* Exercise *
Spot each line that carries the word "Write"; copy those lines.

=== Exercise inputs ===

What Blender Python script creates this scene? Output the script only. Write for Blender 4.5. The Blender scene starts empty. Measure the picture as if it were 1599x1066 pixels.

===
=== Exercise inputs ===

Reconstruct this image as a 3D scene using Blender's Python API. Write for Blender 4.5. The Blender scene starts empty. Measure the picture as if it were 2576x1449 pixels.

===
=== Exercise inputs ===

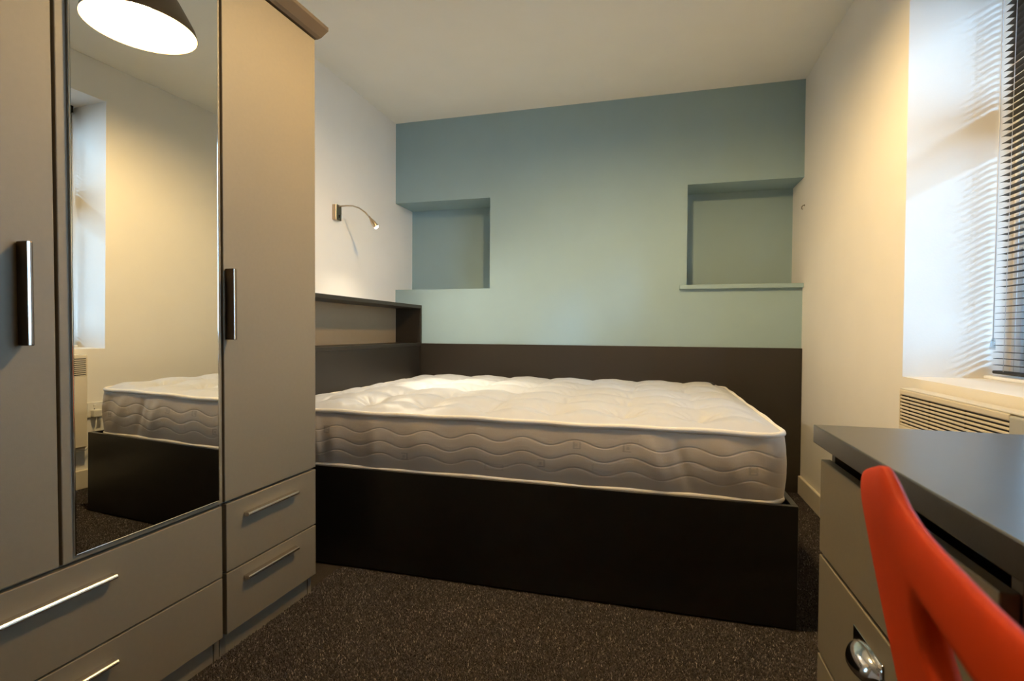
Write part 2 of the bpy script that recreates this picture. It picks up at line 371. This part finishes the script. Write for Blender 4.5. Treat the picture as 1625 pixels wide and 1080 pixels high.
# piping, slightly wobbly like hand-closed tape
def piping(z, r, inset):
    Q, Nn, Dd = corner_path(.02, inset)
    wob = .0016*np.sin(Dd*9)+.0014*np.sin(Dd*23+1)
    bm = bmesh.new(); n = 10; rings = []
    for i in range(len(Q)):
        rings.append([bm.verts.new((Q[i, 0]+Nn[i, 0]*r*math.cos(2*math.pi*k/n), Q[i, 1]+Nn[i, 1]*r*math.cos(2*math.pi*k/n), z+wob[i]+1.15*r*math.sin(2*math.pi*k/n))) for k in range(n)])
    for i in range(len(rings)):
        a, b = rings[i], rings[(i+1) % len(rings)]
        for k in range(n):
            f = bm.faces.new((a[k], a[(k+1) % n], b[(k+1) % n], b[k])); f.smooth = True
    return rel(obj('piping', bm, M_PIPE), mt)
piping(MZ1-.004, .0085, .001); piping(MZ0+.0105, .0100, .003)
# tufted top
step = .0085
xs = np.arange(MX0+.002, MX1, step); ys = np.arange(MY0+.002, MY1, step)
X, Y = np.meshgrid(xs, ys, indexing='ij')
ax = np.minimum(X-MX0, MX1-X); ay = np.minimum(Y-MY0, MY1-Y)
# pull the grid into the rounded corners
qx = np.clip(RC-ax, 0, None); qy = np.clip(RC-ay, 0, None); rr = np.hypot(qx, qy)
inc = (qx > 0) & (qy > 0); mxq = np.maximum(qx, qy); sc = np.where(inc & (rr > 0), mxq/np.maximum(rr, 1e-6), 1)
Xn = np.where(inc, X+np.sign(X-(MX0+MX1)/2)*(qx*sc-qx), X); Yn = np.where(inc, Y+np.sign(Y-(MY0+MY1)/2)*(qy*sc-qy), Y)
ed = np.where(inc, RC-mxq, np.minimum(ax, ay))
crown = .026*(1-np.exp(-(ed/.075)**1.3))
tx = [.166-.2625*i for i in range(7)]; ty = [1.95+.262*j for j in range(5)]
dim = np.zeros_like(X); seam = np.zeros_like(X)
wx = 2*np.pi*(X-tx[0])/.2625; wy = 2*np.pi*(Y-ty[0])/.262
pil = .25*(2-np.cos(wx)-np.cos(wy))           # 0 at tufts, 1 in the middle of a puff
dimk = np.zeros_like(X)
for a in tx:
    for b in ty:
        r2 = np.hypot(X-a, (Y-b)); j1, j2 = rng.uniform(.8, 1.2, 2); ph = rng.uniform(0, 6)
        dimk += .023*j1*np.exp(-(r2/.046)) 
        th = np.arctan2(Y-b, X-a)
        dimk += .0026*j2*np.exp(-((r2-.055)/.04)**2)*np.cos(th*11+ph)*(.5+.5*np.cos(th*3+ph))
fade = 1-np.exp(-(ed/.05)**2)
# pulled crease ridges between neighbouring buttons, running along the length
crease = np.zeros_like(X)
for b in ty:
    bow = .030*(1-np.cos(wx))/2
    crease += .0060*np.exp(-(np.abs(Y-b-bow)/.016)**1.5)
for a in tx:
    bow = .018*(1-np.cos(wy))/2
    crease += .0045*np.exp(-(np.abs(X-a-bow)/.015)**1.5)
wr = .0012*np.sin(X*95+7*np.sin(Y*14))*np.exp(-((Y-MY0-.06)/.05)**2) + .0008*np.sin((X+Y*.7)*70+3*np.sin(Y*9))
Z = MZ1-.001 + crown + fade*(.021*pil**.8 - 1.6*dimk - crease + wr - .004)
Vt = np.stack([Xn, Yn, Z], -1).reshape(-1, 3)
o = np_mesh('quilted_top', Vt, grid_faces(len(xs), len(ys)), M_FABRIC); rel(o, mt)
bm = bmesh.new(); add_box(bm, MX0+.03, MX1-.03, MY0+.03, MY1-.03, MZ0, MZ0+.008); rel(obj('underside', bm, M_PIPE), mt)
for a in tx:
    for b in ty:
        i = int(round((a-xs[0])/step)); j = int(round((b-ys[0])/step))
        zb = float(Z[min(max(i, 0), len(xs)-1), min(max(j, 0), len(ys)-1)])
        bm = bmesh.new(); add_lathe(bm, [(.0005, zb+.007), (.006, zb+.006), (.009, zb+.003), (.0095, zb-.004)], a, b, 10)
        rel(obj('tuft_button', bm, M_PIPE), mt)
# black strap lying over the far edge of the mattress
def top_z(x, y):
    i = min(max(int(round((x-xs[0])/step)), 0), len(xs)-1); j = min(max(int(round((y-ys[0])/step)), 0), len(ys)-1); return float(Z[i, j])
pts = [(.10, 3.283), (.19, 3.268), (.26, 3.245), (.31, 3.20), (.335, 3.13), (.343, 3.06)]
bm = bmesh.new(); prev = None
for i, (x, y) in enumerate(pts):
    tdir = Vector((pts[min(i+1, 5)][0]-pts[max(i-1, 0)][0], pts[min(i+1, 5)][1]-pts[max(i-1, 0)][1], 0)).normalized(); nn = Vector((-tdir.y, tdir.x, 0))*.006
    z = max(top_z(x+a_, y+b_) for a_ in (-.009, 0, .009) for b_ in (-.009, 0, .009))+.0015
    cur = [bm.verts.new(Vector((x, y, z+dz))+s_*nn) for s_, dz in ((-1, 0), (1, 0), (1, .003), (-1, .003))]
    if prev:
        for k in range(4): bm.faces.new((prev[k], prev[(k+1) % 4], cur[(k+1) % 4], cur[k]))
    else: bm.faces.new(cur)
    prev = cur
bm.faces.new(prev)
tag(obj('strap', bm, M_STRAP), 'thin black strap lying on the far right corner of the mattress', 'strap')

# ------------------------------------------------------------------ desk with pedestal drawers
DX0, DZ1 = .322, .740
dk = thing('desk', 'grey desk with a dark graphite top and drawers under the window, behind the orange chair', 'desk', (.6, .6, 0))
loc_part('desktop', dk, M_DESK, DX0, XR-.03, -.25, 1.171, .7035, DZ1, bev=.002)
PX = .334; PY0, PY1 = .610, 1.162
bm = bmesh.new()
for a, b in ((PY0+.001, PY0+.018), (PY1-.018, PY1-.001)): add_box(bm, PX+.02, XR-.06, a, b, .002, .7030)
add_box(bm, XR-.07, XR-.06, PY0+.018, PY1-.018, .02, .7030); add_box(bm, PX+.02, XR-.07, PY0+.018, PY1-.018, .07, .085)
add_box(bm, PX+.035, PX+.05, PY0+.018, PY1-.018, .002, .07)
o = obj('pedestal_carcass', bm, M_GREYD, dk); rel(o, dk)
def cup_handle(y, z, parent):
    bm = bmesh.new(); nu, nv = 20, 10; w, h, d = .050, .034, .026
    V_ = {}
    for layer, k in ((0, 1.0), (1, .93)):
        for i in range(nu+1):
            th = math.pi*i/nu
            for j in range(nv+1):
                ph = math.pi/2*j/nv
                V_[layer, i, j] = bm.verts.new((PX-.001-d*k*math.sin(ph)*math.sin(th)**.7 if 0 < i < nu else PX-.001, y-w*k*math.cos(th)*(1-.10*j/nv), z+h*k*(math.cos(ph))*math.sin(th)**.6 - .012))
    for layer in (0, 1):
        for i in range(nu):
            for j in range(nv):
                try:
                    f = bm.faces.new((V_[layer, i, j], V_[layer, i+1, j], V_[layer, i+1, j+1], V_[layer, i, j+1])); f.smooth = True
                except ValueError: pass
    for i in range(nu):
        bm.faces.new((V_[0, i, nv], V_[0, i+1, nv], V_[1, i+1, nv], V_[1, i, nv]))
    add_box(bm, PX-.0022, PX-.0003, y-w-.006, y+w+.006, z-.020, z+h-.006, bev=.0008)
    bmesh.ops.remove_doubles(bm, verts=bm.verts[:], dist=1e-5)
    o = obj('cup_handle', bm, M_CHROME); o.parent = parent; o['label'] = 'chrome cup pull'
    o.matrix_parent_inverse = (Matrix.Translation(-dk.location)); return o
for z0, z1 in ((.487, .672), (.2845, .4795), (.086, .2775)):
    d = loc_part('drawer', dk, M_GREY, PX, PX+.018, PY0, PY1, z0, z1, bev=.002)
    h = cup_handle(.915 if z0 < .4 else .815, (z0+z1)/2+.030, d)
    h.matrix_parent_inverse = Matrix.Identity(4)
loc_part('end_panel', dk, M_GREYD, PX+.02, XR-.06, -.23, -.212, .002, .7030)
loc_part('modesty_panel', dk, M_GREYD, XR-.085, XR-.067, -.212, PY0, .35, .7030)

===

* Exercise output *
What Blender Python script creates this scene? Output the script only. Write for Blender 4.5. The Blender scene starts empty. Measure the picture as if it were 1599x1066 pixels.
Reconstruct this image as a 3D scene using Blender's Python API. Write for Blender 4.5. The Blender scene starts empty. Measure the picture as if it were 2576x1449 pixels.
Write part 2 of the bpy script that recreates this picture. It picks up at line 371. This part finishes the script. Write for Blender 4.5. Treat the picture as 1625 pixels wide and 1080 pixels high.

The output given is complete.